General Discussion
In reply to the discussion: Well I sure am embarrassed (in re: Platner) [View all]QueerDuck
(2,413 posts)Disenfranchisement is when the system strips away your legal right to cast a ballot.
Primary voters cast their ballots freely and had them counted. The fact that the winner turned out to be personally unfit and had to drop out doesn't mean voters were disenfranchised; it means the candidate they picked disqualified himself.
Moving to the second-place finisher when a winner abdicates is how standard succession works... it isn't a subversion of democracy, its a necessary contingency plan.
Platner ran on false pretenses and disqualified himself. He shouldn't be rewarded with the "kingmaking" power to name his own replacement. A candidate who showed such incredibly poor judgment has zero business dictating the party's standard-bearer going forward.

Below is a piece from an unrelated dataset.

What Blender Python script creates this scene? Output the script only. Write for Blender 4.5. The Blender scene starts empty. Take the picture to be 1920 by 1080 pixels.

Besides... treating a collapsed campaign as a 'movement' that "needs a voice in the succession" process sets a terrible precedent. Platner isn't exiting over a policy disagreement... he is stepping aside (we presume) due to disqualifying personal misconduct that he hid from the electorate.
When a candidate disqualifies themselves, they lose the right to dictate the party's future.
Letting a compromised campaign name its own successor undermines the entire concept of accountability. The party leadership's job right now isn't to appease a failed candidate's inner circle... it is to field a clean, vetted alternative who can protect the seat in November.